Repeat every line of the data exactly, but not the pictures.

· · ·

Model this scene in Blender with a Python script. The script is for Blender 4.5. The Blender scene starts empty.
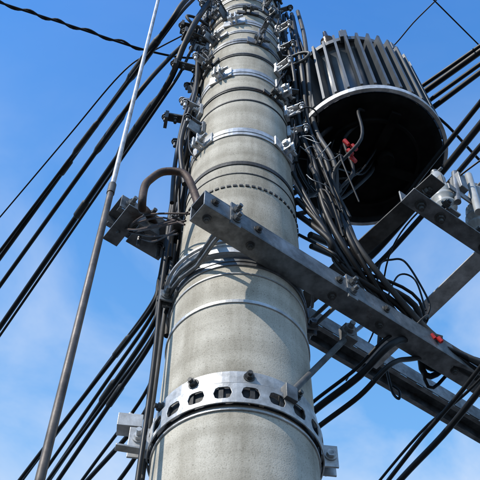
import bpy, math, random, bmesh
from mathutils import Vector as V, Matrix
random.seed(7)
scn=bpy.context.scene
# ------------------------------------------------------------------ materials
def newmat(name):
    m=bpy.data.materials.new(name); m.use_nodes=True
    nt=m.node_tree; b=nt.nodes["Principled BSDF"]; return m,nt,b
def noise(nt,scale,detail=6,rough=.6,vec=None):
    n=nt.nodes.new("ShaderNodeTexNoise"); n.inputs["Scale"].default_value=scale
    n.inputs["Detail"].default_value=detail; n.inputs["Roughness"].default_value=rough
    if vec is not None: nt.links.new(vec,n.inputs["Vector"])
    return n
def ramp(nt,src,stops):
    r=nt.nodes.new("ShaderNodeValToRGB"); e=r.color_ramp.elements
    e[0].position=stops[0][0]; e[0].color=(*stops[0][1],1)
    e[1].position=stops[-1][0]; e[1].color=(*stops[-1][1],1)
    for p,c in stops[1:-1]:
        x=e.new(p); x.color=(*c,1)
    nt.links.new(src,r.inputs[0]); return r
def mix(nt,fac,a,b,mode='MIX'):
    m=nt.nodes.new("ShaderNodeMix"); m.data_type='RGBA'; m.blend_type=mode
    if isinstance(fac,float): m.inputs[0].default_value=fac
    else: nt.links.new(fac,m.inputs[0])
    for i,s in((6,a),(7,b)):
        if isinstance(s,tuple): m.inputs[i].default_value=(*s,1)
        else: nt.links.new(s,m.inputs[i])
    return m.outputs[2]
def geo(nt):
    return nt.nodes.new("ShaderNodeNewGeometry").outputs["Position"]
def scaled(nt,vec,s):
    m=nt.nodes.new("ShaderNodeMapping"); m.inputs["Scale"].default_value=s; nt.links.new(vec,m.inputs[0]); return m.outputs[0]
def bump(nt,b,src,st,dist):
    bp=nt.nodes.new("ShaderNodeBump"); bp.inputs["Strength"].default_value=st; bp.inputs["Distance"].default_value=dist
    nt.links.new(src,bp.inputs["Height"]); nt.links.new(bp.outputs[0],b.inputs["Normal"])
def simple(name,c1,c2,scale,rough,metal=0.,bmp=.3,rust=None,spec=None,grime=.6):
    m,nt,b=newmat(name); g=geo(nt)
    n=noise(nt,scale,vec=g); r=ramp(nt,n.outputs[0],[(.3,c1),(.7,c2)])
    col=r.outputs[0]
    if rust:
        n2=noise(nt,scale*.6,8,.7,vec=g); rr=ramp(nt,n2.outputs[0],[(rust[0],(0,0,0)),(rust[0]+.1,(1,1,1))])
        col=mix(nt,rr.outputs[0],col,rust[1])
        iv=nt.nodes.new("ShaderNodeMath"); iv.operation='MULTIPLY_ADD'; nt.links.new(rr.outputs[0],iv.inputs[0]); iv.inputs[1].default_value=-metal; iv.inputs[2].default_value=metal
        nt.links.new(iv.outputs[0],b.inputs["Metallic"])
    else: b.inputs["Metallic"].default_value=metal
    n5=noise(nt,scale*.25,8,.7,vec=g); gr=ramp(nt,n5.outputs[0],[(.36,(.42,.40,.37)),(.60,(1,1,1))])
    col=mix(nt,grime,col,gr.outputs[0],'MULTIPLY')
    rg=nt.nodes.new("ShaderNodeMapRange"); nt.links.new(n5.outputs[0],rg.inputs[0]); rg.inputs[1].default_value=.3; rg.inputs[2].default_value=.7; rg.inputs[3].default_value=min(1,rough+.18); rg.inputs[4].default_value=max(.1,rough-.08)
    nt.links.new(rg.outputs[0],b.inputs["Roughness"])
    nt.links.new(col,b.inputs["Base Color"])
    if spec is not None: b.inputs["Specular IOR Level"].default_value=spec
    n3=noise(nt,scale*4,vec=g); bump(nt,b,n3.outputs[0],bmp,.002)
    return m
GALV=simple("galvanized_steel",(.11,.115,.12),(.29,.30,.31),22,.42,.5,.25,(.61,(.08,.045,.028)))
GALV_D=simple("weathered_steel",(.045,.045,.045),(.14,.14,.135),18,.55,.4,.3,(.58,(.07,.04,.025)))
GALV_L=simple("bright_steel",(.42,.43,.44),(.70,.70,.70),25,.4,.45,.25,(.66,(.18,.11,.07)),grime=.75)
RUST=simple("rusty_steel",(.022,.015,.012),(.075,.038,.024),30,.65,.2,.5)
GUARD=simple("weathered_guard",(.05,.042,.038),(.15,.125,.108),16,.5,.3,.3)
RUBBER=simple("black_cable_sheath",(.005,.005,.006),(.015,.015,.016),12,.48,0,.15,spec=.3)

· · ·

• ANSWER FOR THIS EXERCISE:
Model this scene in Blender with a Python script. The script is for Blender 4.5. The Blender scene starts empty.
import bpy, math, random, bmesh
from mathutils import Vector as V, Matrix
random.seed(7)
scn=bpy.context.scene
# ------------------------------------------------------------------ materials
def newmat(name):
    m=bpy.data.materials.new(name); m.use_nodes=True
    nt=m.node_tree; b=nt.nodes["Principled BSDF"]; return m,nt,b
def noise(nt,scale,detail=6,rough=.6,vec=None):
    n=nt.nodes.new("ShaderNodeTexNoise"); n.inputs["Scale"].default_value=scale
    n.inputs["Detail"].default_value=detail; n.inputs["Roughness"].default_value=rough
    if vec is not None: nt.links.new(vec,n.inputs["Vector"])
    return n
def ramp(nt,src,stops):
    r=nt.nodes.new("ShaderNodeValToRGB"); e=r.color_ramp.elements
    e[0].position=stops[0][0]; e[0].color=(*stops[0][1],1)
    e[1].position=stops[-1][0]; e[1].color=(*stops[-1][1],1)
    for p,c in stops[1:-1]:
        x=e.new(p); x.color=(*c,1)
    nt.links.new(src,r.inputs[0]); return r
def mix(nt,fac,a,b,mode='MIX'):
    m=nt.nodes.new("ShaderNodeMix"); m.data_type='RGBA'; m.blend_type=mode
    if isinstance(fac,float): m.inputs[0].default_value=fac
    else: nt.links.new(fac,m.inputs[0])
    for i,s in((6,a),(7,b)):
        if isinstance(s,tuple): m.inputs[i].default_value=(*s,1)
        else: nt.links.new(s,m.inputs[i])
    return m.outputs[2]
def geo(nt):
    return nt.nodes.new("ShaderNodeNewGeometry").outputs["Position"]
def scaled(nt,vec,s):
    m=nt.nodes.new("ShaderNodeMapping"); m.inputs["Scale"].default_value=s; nt.links.new(vec,m.inputs[0]); return m.outputs[0]
def bump(nt,b,src,st,dist):
    bp=nt.nodes.new("ShaderNodeBump"); bp.inputs["Strength"].default_value=st; bp.inputs["Distance"].default_value=dist
    nt.links.new(src,bp.inputs["Height"]); nt.links.new(bp.outputs[0],b.inputs["Normal"])
def simple(name,c1,c2,scale,rough,metal=0.,bmp=.3,rust=None,spec=None,grime=.6):
    m,nt,b=newmat(name); g=geo(nt)
    n=noise(nt,scale,vec=g); r=ramp(nt,n.outputs[0],[(.3,c1),(.7,c2)])
    col=r.outputs[0]
    if rust:
        n2=noise(nt,scale*.6,8,.7,vec=g); rr=ramp(nt,n2.outputs[0],[(rust[0],(0,0,0)),(rust[0]+.1,(1,1,1))])
        col=mix(nt,rr.outputs[0],col,rust[1])
        iv=nt.nodes.new("ShaderNodeMath"); iv.operation='MULTIPLY_ADD'; nt.links.new(rr.outputs[0],iv.inputs[0]); iv.inputs[1].default_value=-metal; iv.inputs[2].default_value=metal
        nt.links.new(iv.outputs[0],b.inputs["Metallic"])
    else: b.inputs["Metallic"].default_value=metal
    n5=noise(nt,scale*.25,8,.7,vec=g); gr=ramp(nt,n5.outputs[0],[(.36,(.42,.40,.37)),(.60,(1,1,1))])
    col=mix(nt,grime,col,gr.outputs[0],'MULTIPLY')
    rg=nt.nodes.new("ShaderNodeMapRange"); nt.links.new(n5.outputs[0],rg.inputs[0]); rg.inputs[1].default_value=.3; rg.inputs[2].default_value=.7; rg.inputs[3].default_value=min(1,rough+.18); rg.inputs[4].default_value=max(.1,rough-.08)
    nt.links.new(rg.outputs[0],b.inputs["Roughness"])
    nt.links.new(col,b.inputs["Base Color"])
    if spec is not None: b.inputs["Specular IOR Level"].default_value=spec
    n3=noise(nt,scale*4,vec=g); bump(nt,b,n3.outputs[0],bmp,.002)
    return m
GALV=simple("galvanized_steel",(.11,.115,.12),(.29,.30,.31),22,.42,.5,.25,(.61,(.08,.045,.028)))
GALV_D=simple("weathered_steel",(.045,.045,.045),(.14,.14,.135),18,.55,.4,.3,(.58,(.07,.04,.025)))
GALV_L=simple("bright_steel",(.42,.43,.44),(.70,.70,.70),25,.4,.45,.25,(.66,(.18,.11,.07)),grime=.75)
RUST=simple("rusty_steel",(.022,.015,.012),(.075,.038,.024),30,.65,.2,.5)
GUARD=simple("weathered_guard",(.05,.042,.038),(.15,.125,.108),16,.5,.3,.3)
RUBBER=simple("black_cable_sheath",(.005,.005,.006),(.015,.015,.016),12,.48,0,.15,spec=.3)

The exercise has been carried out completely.